The West

Hatred glitters like polished obsidian funeral beads. A sharp and brittle shining jet-black shell. Its sharp edges cut. The hating heart wants to be cut, slashed with razor blades until every scrap of vulnerable human heart flesh is gone. Cut away to leave rib bones clean white, shining, curving open to empty cavern. A bowl of emptiness. Nothing left to steal.

The portal to peace is empty space. Heel turned sharply to walk away. Mid sentence. Words fall into the emptiness. Approximation. The real beloved awaits in the vast stillness on the other side of emptiness. Yes! Cut away and annihilate these false lovers. Sucking leeches stealing power. Dissolve into the black crystal waters of the night.
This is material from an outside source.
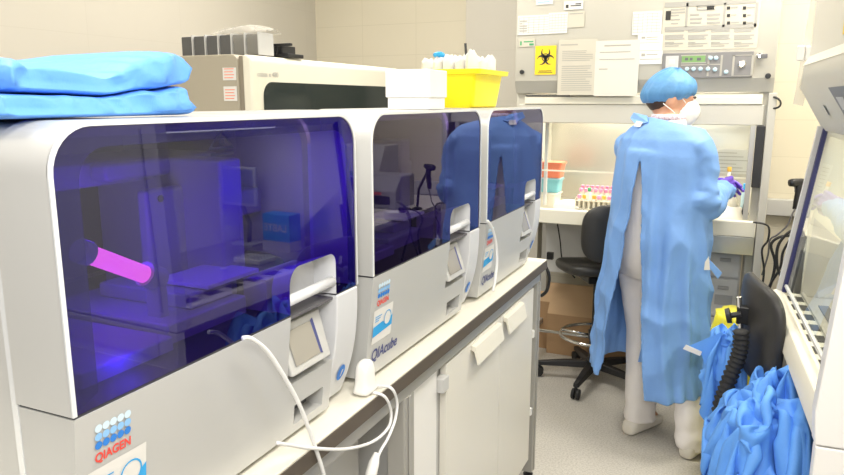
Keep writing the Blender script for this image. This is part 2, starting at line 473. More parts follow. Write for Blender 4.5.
b = MB(); b.add([onf(.082 + .017 * math.cos(a * PI / 10), .133 + .017 * math.sin(a * PI / 10), .0026) for a in range(20)], [tuple(range(20))]); b.build('sticker_disc', M['paper_w'], st)
b = MB()
A = [onf(.082 + .0175 * math.cos(a * PI / 10), .133 + .0175 * math.sin(a * PI / 10), .003) for a in range(20)]
B = [onf(.082 + .015 * math.cos(a * PI / 10), .133 + .015 * math.sin(a * PI / 10), .003) for a in range(20)]
b.add(A + B, [(i, (i + 1) % 20, 20 + (i + 1) % 20, 20 + i) for i in range(20)])
for k in range(3): b.add([onf(.025, .146 - k * .005, .002), onf(.055 - k * .006, .146 - k * .005, .002), onf(.055 - k * .006, .148 - k * .005, .002), onf(.025, .148 - k * .005, .002)], [(0, 1, 2, 3)])
b.build('sticker_print', M['sblue'], st)
text('model_word', 'QIAcube', .036, onf(.022, .047, .0012), (0, 1, 0), (.1, 0.12, 1), M['navytxt'], cube, bold=.0007, sx=.95)
b = MB(); b.add([(fc(.07 + .017 * math.sin(a * PI / 10)) + .002, .611 + .014 * math.cos(a * PI / 10), .07 + .017 * math.sin(a * PI / 10)) for a in range(20)], [tuple(range(20))])
b.build('button', M['blue'], cube)
b = MB(); b.add([(fc(.07 + z) + .0035, .611 + y, .07 + z) for y, z in ((-.004, -.008), (0, -.008), (.004, .007), (-.001, .007))], [(0, 1, 2, 3)]); b.build('button_mark', M['paper_w'], cube)
# interior: deck, arm, hanging panels, tray
b = MB(); b.box(-.55, -.01, .024, W - .024, .232, .237); b.build('work_deck', M['inner'], cube)
b = MB(); b.box(-.585, -.57, .03, W - .03, .24, .54); b.box(-.5, -.2, .03, .04, .24, .5); b.build('inner_back', M['inner'], cube)
b = MB(); b.box(-.26, -.235, .355, .485, .262, .452); b.build('hanging_panel', M['inner_l'], cube, bevel=.008)
b = MB(); b.box(-.30, -.262, .30, .52, .47, .50); b.build('robot_arm', M['inner_l'], cube, bevel=.008)
for yy, zz in ((.385, .435), (.385, .28), (.45, .28)): MB().lathe((-.234, yy, zz), [(.006, 0), (.006, .002), (.003, .002)], 10, 'X').build('screw', M['black'], cube)
b = MB(); b.box(-.45, -.15, .44, .50, .25, .50); b.box(-.40, -.2, .50, .62, .38, .43); b.box(-.5, -.3, .04, W - .04, .46, .50); b.build('gantry', M['inner_l'], cube, bevel=.006)
b = MB(); b.box(-.40, -.06, .06, .22, .237, .265); b.box(-.35, -.08, .23, .41, .237, .275); b.box(-.3, -.1, .30, .40, .275, .30); b.build('deck_tray', M['inner_l'], cube, bevel=.004)
MB().box(-.20, -.09, .33, .46, .302, .310).build('plate', M['white'], cube, bevel=.002)
b = MB(); b.lathe((-.22, .54, .238), [(.10, 0), (.10, .05), (.085, .058), (.03, .06)], 28); b.build('centrifuge', M['inner'], cube, smooth='auto')

cube.location.y = .514; cube.scale.y = 1.012
cube2 = copy_tree(cube); cube2.scale.y = 1.0; cube2.location = (-.67, 1.235, .90)
cube3 = copy_tree(cube); cube3.scale.y = .955; cube3.location = (-.67, 1.942, .90)
cube['label'] = 'silver benchtop instrument whose window glows violet blue, under the folded gowns, nearest in the row'
cube2['label'] = 'silver benchtop instrument with dark window, middle of the row, under the white box'
cube3['label'] = 'silver benchtop instrument with dark window at the far bench end, under yellow tub'
for c_ in (cube, cube2, cube3): c_['group'] = 'silver instruments in a row on the bench'
# lit UV lamp only in the first
tri = MB()
To = [(.250, .533), (.305, .533), (.279, .560)]; Ti = [(.257, .5365), (.298, .5365), (.279, .556)]
tri.add([(-.0035, y, z) for y, z in To + Ti], [(k, (k + 1) % 3, 3 + (k + 1) % 3, 3 + k) for k in range(3)])
tri.add([(-.0035, y, z) for y, z in ((.273, .540), (.285, .540), (.285, .546), (.273, .546))], [(0, 1, 2, 3)])
tri.add([(-.0035, y, z) for y, z in ((.255, .524), (.303, .524), (.303, .528), (.255, .528))], [(0, 1, 2, 3)])
tri.build('warning_mark', M['navytxt'], cube)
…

The west is the looks-within place. There is much that can be explored here. Issues of hatred and power. Questions of identity. Who am I? This is the question of the adolescent, and adolescence also lives in the west part of the wheel. The element is earth—think of a bear hibernating, earthing in her den. Darkness. The fall. The guardian of the west is the anima or animus. For a woman, initially it is her father’s view of her that she needs to wrestle with, to see through how she has been patterned by this view. Is it true? Who is she really? For a man, it is his mother’s view of him that guards the doorway to the west.

One exercise for exploring issues of the west is to take a night walk. Maybe even sing to your inner man or woman. Woo him or her. Once the parent’s wishes have been worked with, the inner figure of the opposite gender can become our lover—our true love. I don’t know how this inner lover plays out for gays, lesbians, and people of other genders than the usual two. The west would be an area to explore these questions, though. Who am I?

Another exercise for looking into the blackness of the west is to find a hole in nature and spend a few hours looking into it. If you dare, put your face right in it. I sought out a badger hole for this purpose on my last vision fast. It was clearly abandoned, fringed with cobwebs. I still didn’t dare put my face in it. I sat there a while. A big black beetle, almost two inches long, with legs an inch long, crawled out of the hole. Another beetle was crawling around on the sandy bottom. This exercise is bullshit, I thought. I want to see a badger. I spit in the hole. The beetle drank some of the spit.